Buy from stores that announce themselves, RIGHT UP FRONT, as being Indian...
or Native American owned (these shops are both in Old Town Albuquerque, with faux Indian shops to either side).

This sort of signage has come about more and more in recent years, partly from desperation at the dishonest vendors moving in and pulling a "fast one" on unsuspecting tourists.  One non-Indian shop that passes itself AS being so (in old town Albuquerque) has even gone so far as to hire a Caucasian woman to "front" a shop filled with both American Indian, but MORE imported items claiming to be Indian made.  The honest shops in a town DO know who the outsiders are, and will always steer you to the right spots.  Don't just assume that a shop advertising Native American jewelry is actually selling the REAL thing.  When in doubt, ASK!
Seek out reputable dealers...ones that have been in business for YEARS prior to the deceitful practices the SW is experiencing.  Ones that still deal DIRECTLY, and honestly. with the Indians themselves.  Richardson's in Gallup (the tiny towns of Gallup and Zuni, NM both have a HUGE problem with this, now) has been in business since 1913.  Garland's in Sedona, Jackies in Taos, Hubbell's historic site in Ganado, NM...ALL reputable.  And they can tell you who else is!  An interesting article from 2003 for some further reading, click here... TENSION OVER WHO PROSPERS IN AN INDIAN CAPITAL
The Rainbow Man (pictured above), Native Jackets, Shalako, Keishi, and Shiprock Gallery in Santa Fe will ALL point you in the right direction, if they don't have what you want themselves.  Just arm yourself if it matters to you WHO made what you're after.  Again, collect what you LIKE, but when in doubt, ASK!  I'm not an expert, by any means...I've just learned - by asking and paying attention.  In a few days, I'll be back to show you a special piece I acquired this week...have a wonderful weekend.

9 comments:

Laurie said...

Oh Tanya, I love your jewelry.
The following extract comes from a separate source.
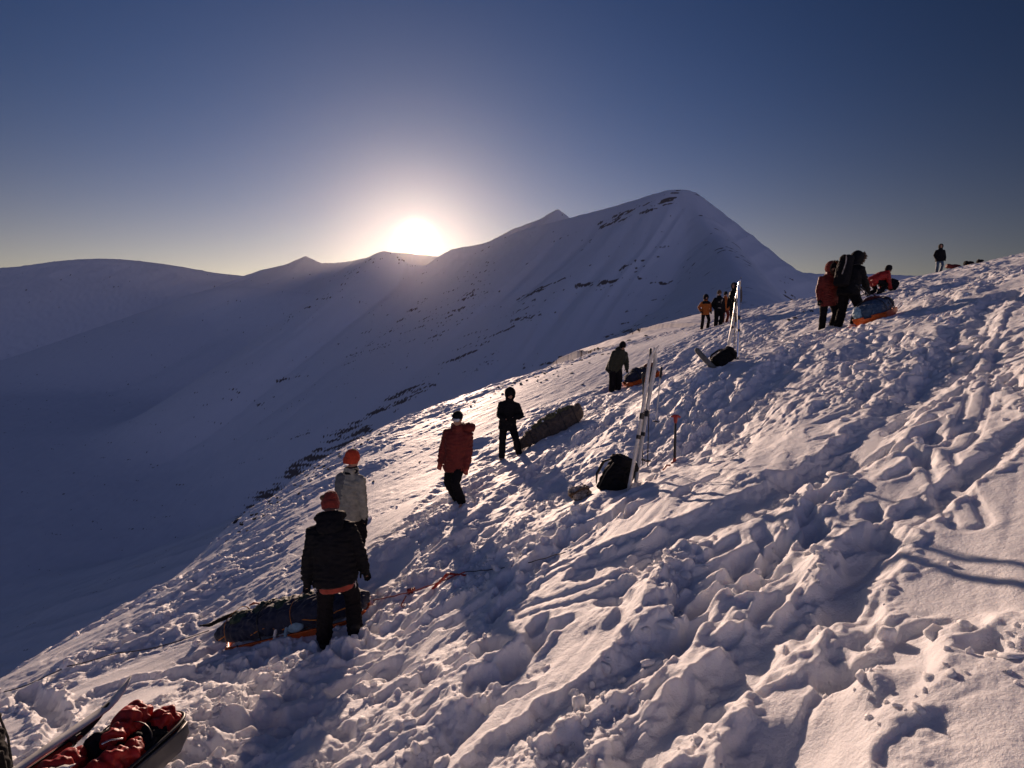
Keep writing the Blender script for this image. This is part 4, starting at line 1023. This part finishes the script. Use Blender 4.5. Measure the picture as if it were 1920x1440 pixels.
# ---------------------------------------------------------------- planted skis, poles and shovels
GS = 'skis and poles planted upright on the near slope'
ski(P(1178, 920, 6.75), P(1221, 648, 6.95), 'long white ski planted beside the black backpack, front of the near pair', GS, face=(.75, -1, .1), w=.066)
ski(P(1192, 905, 6.95), P(1234, 655, 7.1), 'long white ski planted upright, rear of the near pair', GS, face=(-.9, -1, .1), w=.062)
ski_pole(P(1205, 872, 7.35), P(1206, 700, 7.35), 'thin dark ski pole planted upright behind the near white skis, left of its twin', GS)
ski_pole(P(1214, 874, 7.3), P(1220, 655, 7.2), 'taller dark ski pole planted upright behind the near white skis', GS, basket=.055)
ski_pole(P(1229, 800, 7.6), P(1240, 690, 7.7), 'thin pale ski pole planted right of the near white skis', GS, 'white')
G2 = 'skis and poles planted upright beside the far backpack'
ski(P(1383, 674, 11.3), P(1385, 524, 11.5), 'tall narrow ski planted upright by the far backpack with sun glinting on its tip', G2, 'metal', w=.075)
ski(P(1366, 648, 11.8), P(1384, 540, 11.8), 'ski planted at a lean left of the tall narrow one, glinting', G2, 'white', w=.075)
ski_pole(P(1376, 664, 11.5), P(1379, 560, 11.5), 'thin ski pole planted between the two skis by the far backpack', G2, 'tan')
m_, L_ = along(P(1264, 892, 7.55), P(1267, 779, 7.6)); sv = empty('avalanche_shovel', m_); tag(sv, 'snow shovel with red T grip planted handle-up right of the near skis', 'shovel')
MB().tube([(0, 0, 0), (L_ * .5, 0, 0), (L_ - .04, 0, 0)], [.019, .019, .016], 10).build('shaft', M['blackhard'], sv)
MB().tube([(L_ - .02, -.062, 0), (L_ - .005, -.025, 0), (L_ - .005, .025, 0), (L_ - .02, .062, 0)], [.014, .019, .019, .014], 10).tube([(L_ - .10, 0, 0), (L_ - .03, 0, 0)], [.022, .03], 10).build('t_grip', M['redhard'], sv, .006)
MB().tube([(.10, 0, 0), (.24, 0, 0)], [.026, .024], 10).box((.17, .03, 0), (.05, .03, .03)).build('collar', M['redhard'], sv, bevel=.004)
MB().loft([[Vector((x_, w_ * s, .02 * (1 - abs(s)) + dz)) for s, dz in ((-1, 0), (-.5, 0), (0, 0), (.5, 0), (1, 0), (1, .006), (.5, .006), (0, .006), (-.5, .006), (-1, .006))] for x_, w_ in ((.06, .06), (.03, .11), (-.12, .125), (-.22, .10))]).build('blade', M['redhard'], sv)
q = gpt(1250, 880); g_ = MB().tube([(q[0] - .05, q[1], ground(q[0], q[1]) - .02), (q[0], q[1], ground(q[0], q[1]) + .05), (q[0] + .10, q[1] + .02, ground(q[0], q[1]) + .035)], [.012, .014, .012], 8).build('ice_axe', M['redhard'], None)
tag(g_, 'small dark red ice axe head sticking out at the foot of the snow shovel', 'ice axe')

def pack(mtx, label, w, h, d, mat_='black', cat='backpack', group=None):
    r_ = empty('backpack', mtx); tag(r_, label, cat, group)
    g = MB(); X_, Y_ = Vector((1, 0, 0)), Vector((0, 1, 0))
    g.loft([superring((0, oy * d, z_ * h), rx * w / 2, ry * d / 2, X_, Y_, 20, 3.0) for z_, rx, ry, oy in ((0, .7, .7, 0), (.05, .95, .95, 0), (.4, 1, 1.05, 0), (.72, .95, .95, 0), (.80, .85, .85, 0))])
    g.build('pack_body', M[mat_], r_, .012, .028, .10, seed=9)
    MB().loft([superring((0, 0, z_ * h), rx * w / 2, ry * d / 2, X_, Y_, 20, 3.0) for z_, rx, ry in ((.79, .9, .9), (.83, 1.02, 1.08), (.93, .95, 1.0), (1.0, .6, .7))]).build('top_lid', M[mat_], r_, .012, .016, .08)
    MB().loft([superring((0, -d * .48, z_ * h), rx * w / 2, d * .16, X_, Y_, 16, 2.6) for z_, rx in ((.10, .5), (.14, .72), (.42, .72), (.5, .5))]).build('front_pocket', M[mat_], r_, .012, .014, .06)
    for s in (-1, 1): MB().tube([(s * w * .28, d * .45, h * .82), (s * w * .36, d * .85, h * .6), (s * w * .40, d * .8, h * .25), (s * w * .42, d * .45, h * .08)], [.018, .026, .022, .012], 8, .45).build('shoulder_strap', M['blackhard'], r_)
    for s in (-1, 1): MB().tube([(s * w * .5, -d * .05, h * .1), (s * w * .53, -d * .1, h * .5), (s * w * .46, -d * .2, h * .86)], [.008] * 3, 6, .5).build('side_strap', M['blackhard'], r_)
    return r_
def stand(px, py, rot, tilt_x=0, tilt_y=0, lift=0, d=None):
    q = gpt(px, py) if d is None else tuple(P(px, py, d)); z_ = smooth_ground(q[0], q[1])
    return Matrix.Translation((q[0], q[1], z_ + lift)) @ Matrix.Rotation(math.radians(rot), 4, 'Z') @ Matrix.Rotation(math.radians(tilt_y), 4, 'Y') @ Matrix.Rotation(math.radians(tilt_x), 4, 'X')
bp1 = pack(stand(1142, 922, 20, 12, 22, -.03), 'black backpack standing in the snow against the near white skis', .40, .54, .28)
MB().tube([(-.10, -.20, .06), (-.16, -.24, -.02), (-.26, -.22, -.04)], [.014] * 3, 8, .5).build('hip_belt', M['blackhard'], bp1)
q = gpt(1086, 938); g0 = empty('snowy_pouch', stand(1086, 938, 15, 0, 8, .0)); tag(g0, 'small brown pouch caked with snow lying left of the black backpack', 'pouch')
MB().ell((0, 0, .09), (.17, .12, .10), 14, 9).ell((-.10, -.03, .10), (.08, .08, .07), 12, 8).build('pouch_body', M['tan'], g0, .009, .03, .05)
MB().tube([(-.14, -.09, .10), (-.10, -.12, .15), (-.02, -.10, .19), (.06, -.06, .19), (.10, 0, .16)], [.013] * 5, 8).tube([(-.15, -.08, .06), (-.19, -.10, .09), (-.15, -.12, .12)], [.02] * 3, 8).tube([(.05, -.1, .1), (.1, -.04, .2), (.04, .04, .2)], [.01] * 3, 6).build('pouch_straps', M['fur'], g0)
bp2 = pack(stand(1338, 690, 12, 10, 52, .06), 'dark backpack lying on its side below the far planted skis', .29, .50, .25)
mt = MB().tube([P(1308, 658, 11.1), P(1322, 674, 11.05), P(1338, 690, 11.0)], [.09, .09, .09], 14, .6).build('foam_mat', M['greydark'], None); tag(mt, 'grey rolled mat poking up left from the dark backpack by the far skis', 'mat')
pack(stand(1378, 674, 10, -60, 0, .03), 'small dark pouch at the base of the tall narrow far ski', .13, .2, .12, 'dark', 'pouch')
pack(stand(1681, 546, 70, -68, 0, .12, d=20), 'dark backpack lying on the snow right of the person bent double', .42, .62, .36)
pack(stand(1800, 509, 80, -80, 0, -.02, d=33), 'dark red bag lying on the skyline right of the lone standing person', .36, .8, .26, 'red', 'bag')
pack(stand(1824, 503, 85, -78, 0, .02, d=34), 'black bag lying on the skyline, left of two dark bags', .3, .55, .28, 'black', 'bag', 'dark bags on the skyline')
pack(stand(1842, 500, 75, -70, 0, .02, d=34), 'black bag lying on the skyline, right of two dark bags', .24, .34, .24, 'black', 'bag', 'dark bags on the skyline')
dz = pack(stand(-38, 1488, 60, -20, 0, .0), 'black rucksack cut off by the left edge of the picture at the bottom corner', .40, .58, .34)

# ---------------------------------------------------------------- stones along the edge of the slope
def rock_mesh(seed):
    rnd = np.random.RandomState(seed); bm = bmesh.new(); bmesh.ops.create_icosphere(bm, subdivisions=2, radius=1)
    for v in bm.verts:
        n = np.array(v.co); f = 1 + .35 * float(perlin(np.array([n[0] * 1.3 + seed]), np.array([n[1] * 1.3 + n[2] * 1.7]), seed)[0]) + .15 * rnd.uniform(-1, 1)
        v.co = Vector(n * f * np.array([1.0, .75, .55]))
    me = bpy.data.meshes.new('rock'); bm.to_mesh(me); bm.free(); me.materials.append(M['rock']); return me
ROCKS = [rock_mesh(500 + i) for i in range(6)]
def hit(px, py, dmax=900.0, dmin=1.2):
    dv = FW + RT * (px - 960) / F_PX - UP * (py - 720) / F_PX
    d = np.exp(np.linspace(math.log(dmin), math.log(dmax), 900)); z = base_h(d * dv[0], d * dv[1]); i = int(np.argmax(d * dv[2] < z))
    if i == 0: return None
    return d[i] * dv[0], d[i] * dv[1], z[i], d[i]
rnd = random.Random(12); nrock = 0
sil_x = [s[0] for s in SIL]; sil_y = [s[1] for s in SIL]
spots = []
for _ in range(95):
    px = rnd.choice([rnd.uniform(880, 1230), rnd.uniform(940, 1180), rnd.uniform(430, 700)]); py = float(np.interp(px, sil_x, sil_y)) + abs(rnd.gauss(0, 9)) - 3
    spots.append((px, py, rnd.uniform(2.0, 5.0)))
for _ in range(110):
    t = rnd.random(); px = 430 + 330 * t + rnd.gauss(0, 12); py = 995 - 250 * t + rnd.gauss(0, 11); spots.append((px, py, rnd.uniform(2.0, 6.5)))
for px, py, s_ in ((420, 1004, 6), (444, 985, 8), (465, 1001, 7), (545, 893, 9), (290, 1106, 4), (1188, 622, 8), (1176, 622, 6), (1197, 623, 5), (787, 868, 4), (1396, 647, 7), (1444, 625, 6), (1450, 622, 4), (1480, 604, 6), (1490, 601, 5), (1508, 585, 4), (1522, 588, 4), (700, 905, 4), (1092, 722, 4), (921, 814, 3), (650, 838, 4)): spots.append((px, py, s_))
for px, py, s_ in spots:
    h_ = hit(px, py)
    if h_ is None: continue
    x_, y_, z_, d_ = h_
    if d_ > 450: continue
    if d_ < 50: z_ = ground(x_, y_)
    o = bpy.data.objects.new('rock', ROCKS[nrock % 6]); scene.collection.objects.link(o); nrock += 1
    sz = s_ * d_ / 1000 * .62; o.location = (x_, y_, z_ + sz * .1); o.scale = (sz * rnd.uniform(1, 1.7), sz, sz); o.rotation_euler = (rnd.uniform(-.3, .3), rnd.uniform(-.3, .3), rnd.uniform(0, 6.28))
    zone = 'beside the far skis' if (px > 1380) else 'on the saddle under the peak' if py < 626 and px > 1170 else 'on the shaded drop left of the red parka' if d_ > 50 else 'along the crest beyond the people' if px > 800 else 'on the crest left of the orange beanie'
    sz_w = 'tiny' if s_ < 3.2 else 'small' if s_ < 5.5 else 'larger'
    tag(o, sz_w + ' dark rock ' + zone, 'rock', 'dark rocks ' + zone)

# ---------------------------------------------------------------- loose snow clods thrown up by feet and sleds
def build_clods(n=6500):
    rs = np.random.RandomState(4)
    az = np.radians(rs.uniform(-50, 50, n * 5)); r = np.exp(rs.uniform(math.log(1.4), math.log(26), n * 5)); x = r * np.sin(az); y = r * np.cos(az)
    T = trod(x, y); clump = sstep(-.05, .45, fbm(x / .8, y / .8, 701, 3))
    keep = rs.rand(n * 5) < np.clip(T, 0, 1) ** 1.5 * (.08 + .92 * clump) * .8
    x, y = x[keep][:n], y[keep][:n]; n = len(x)
    sz = np.clip(rs.lognormal(-4.4, .6, n), .004, .05) * (1 + .8 * sstep(3, 10, np.hypot(x, y)))
    bm = bmesh.new(); bmesh.ops.create_icosphere(bm, subdivisions=2, radius=1); base = np.array([v.co for v in bm.verts]); fc = np.array([[v.index for v in f.verts] for f in bm.faces]); bm.free()
    nv = len(base); V = np.empty((n, nv, 3), np.float32)
    for i in range(n):
        s = rs.rand(3) * .55 + .7; w = base * s; ph = rs.rand(6) * 6.28
        f = 1 + .22 * np.sin(base[:, 0] * 3.1 + ph[0]) * np.sin(base[:, 1] * 2.7 + ph[1]) + .12 * np.sin(base[:, 2] * 5 + ph[2]) + .16 * np.sin((base[:, 0] + base[:, 1]) * 6 + ph[3])
        w = w * f[:, None]; a = ph[4]; w = w @ np.array([[math.cos(a), -math.sin(a), 0], [math.sin(a), math.cos(a), 0], [0, 0, 1]]).T
        if rs.rand() < .4: w = np.sign(base) * np.abs(base) ** .5 * (s * np.array([1.2, 1.0, .45])) * (f ** .5)[:, None]; w = w @ np.array(Matrix.Rotation(ph[5], 3, 'X') @ Matrix.Rotation(a, 3, 'Z'))
        V[i] = w * sz[i] + (x[i], y[i], ground(x[i], y[i]) + sz[i] * .15)
    me = bpy.data.meshes.new('snow_clods'); me.vertices.add(n * nv); me.vertices.foreach_set('co', V.ravel())
    F = (fc[None] + (np.arange(n) * nv)[:, None, None]).reshape(-1, 3).astype(np.int32)
    me.loops.add(F.size); me.loops.foreach_set('vertex_index', F.ravel()); me.polygons.add(len(F)); me.polygons.foreach_set('loop_start', np.arange(0, F.size, 3, dtype=np.int32)); me.polygons.foreach_set('use_smooth', np.ones(len(F), dtype=bool))
    me.update(calc_edges=True); me.materials.append(m_snow); o = bpy.data.objects.new('snow_clods', me); scene.collection.objects.link(o); o['kind'] = 'stuff'
    o['label'] = 'loose clods of trodden snow'
build_clods()
# ---------------------------------------------------------------- the air
def build_haze():
    x0, x1, y0, y1, z0, z1 = -9500, 9500, -150, 11000, -460, 760
    me = bpy.data.meshes.new('haze'); bm = bmesh.new()
    bmesh.ops.create_cube(bm, size=1)
    for v in bm.verts: v.co = ((x0 + x1) / 2 + v.co.x * (x1 - x0), (y0 + y1) / 2 + v.co.y * (y1 - y0), (z0 + z1) / 2 + v.co.z * (z1 - z0))
    bm.to_mesh(me); bm.free()
    m = bpy.data.materials.new('haze_air'); m.use_nodes = True; nt = m.node_tree; nt.nodes.clear()
    v = nt.nodes.new('ShaderNodeVolumePrincipled'); v.inputs['Density'].default_value = 3.2e-6
    v.inputs['Color'].default_value = (1.0, 0.95, 0.90, 1); v.inputs['Anisotropy'].default_value = 0.88
    o = nt.nodes.new('ShaderNodeOutputMaterial'); nt.links.new(v.outputs[0], o.inputs['Volume'])
    me.materials.append(m)
    ob = bpy.data.objects.new('haze', me); scene.collection.objects.link(ob); ob['kind'] = 'stuff'
build_haze()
I have a bracelet similar to your three stone turquoise one. I'm sure mine is not Native American made. Cliff gifted it to me and he bought it from a jewelry store near the coast. Your post was very interesting. Unfortunately, there are imposters everywhere. But, if I'm ever in the SW looking for more turquoise jewelry, I have a better idea of how to make sure it's authentic. I can't wait to see your new piece.

Tammy@T's Daily Treasures said...

My husband is very good at looking at someone and knowing exactly where they come from; at least when it comes to folks on this side of the world, including India, Pakistan, Bangladesh. I think it is a shame that any town would allow fraudulent sellers in right there along with the real deal. Rather disrespectful to the authentic ways of old if you ask me. We were in New Mexico in the mid-70s and I bought a turquoise ring which I loved so much. Sadly, for some reason at school one day, I took my rings off and then forgot them on my desk when I left to the next class. When I went back, they were gone and no one ever returned any of the rings to me. :( I love any kind of turquoise jewelry. Just really makes a statement when you wear it.

Mary Ann Potter said...

Your jewelry is absolutely gorgeous, and your tips about genuineness are so timely. I am so tired of seeing "made in China" on products. There are still reputable dealers and skilled artisans out there. May we all be attentive to what we are really seeing and hearing. There's deception everywhere. I refuse to be caught in it! Enjoy your American Indian pieces. I have a few myself, and I love them. I remember the Sundance catalogues, too.

Jackie said...

Wow, great information! I am starting to buy some turquoise to wear in the summers here in Las Vegas, I will keep all this in mind when I finally get to go to Santa Fe, hopefully, You will be there to help me buy!

Maywyn Studio said...

Bravo Tanya! Great post!

Buying online can be iffy as well.

kathyinozarks said...

Excellent post! It is amazing to me how much fraud is in the world-I never would have thought this line of jewelry was now a target.
I am like you when ever something is popular with everyone then I don't want anything to do with it-lol
You have a gorgeous collection-love the copper-which I didn't know they were making now
Kathy

Anonymous said...

What a great blog about this growing problem - you covered everything! The Robert Rogers piece looks great with your talented fingers. Love you more - DAD and Significant Other ;-)

Dari Brown said...

Brilliant post and this information cannot be share enough. Having lived in Flagstaff, Arizona I saw more and more of non Native pieces and other items being sold as authentic. This is the lowest of theft for gain as it not only steals from the artist but, most importantly, the culture of these tribes. I have been a lifelong beader and self taught peyote and brick beader as well as working with turquoise. I have replicated pieces for myself to wear along with original native pieces and I, as you, would NEVER, EVER say my pieces were genuine native pieces. It dishonors the spirit of authenticity in my book. Thank you for this blog post as an eduction piece but also a reminder of the beautiful pieces the American Indian tribes continue to offer us. Blessings to you and those you love, SeaWitch

Dorthe said...

Tanya, dear, your collection is stunning, so many necklaces, rings and bracelets.
All in gorgeous turquoises, which i love,- it is such a beautiful stone.
The Indian jewelry work is so wonderful,and I love the heavy feeling of it.
Such a shame, that all over the world there are always persons, trying to make money on false pretenses!!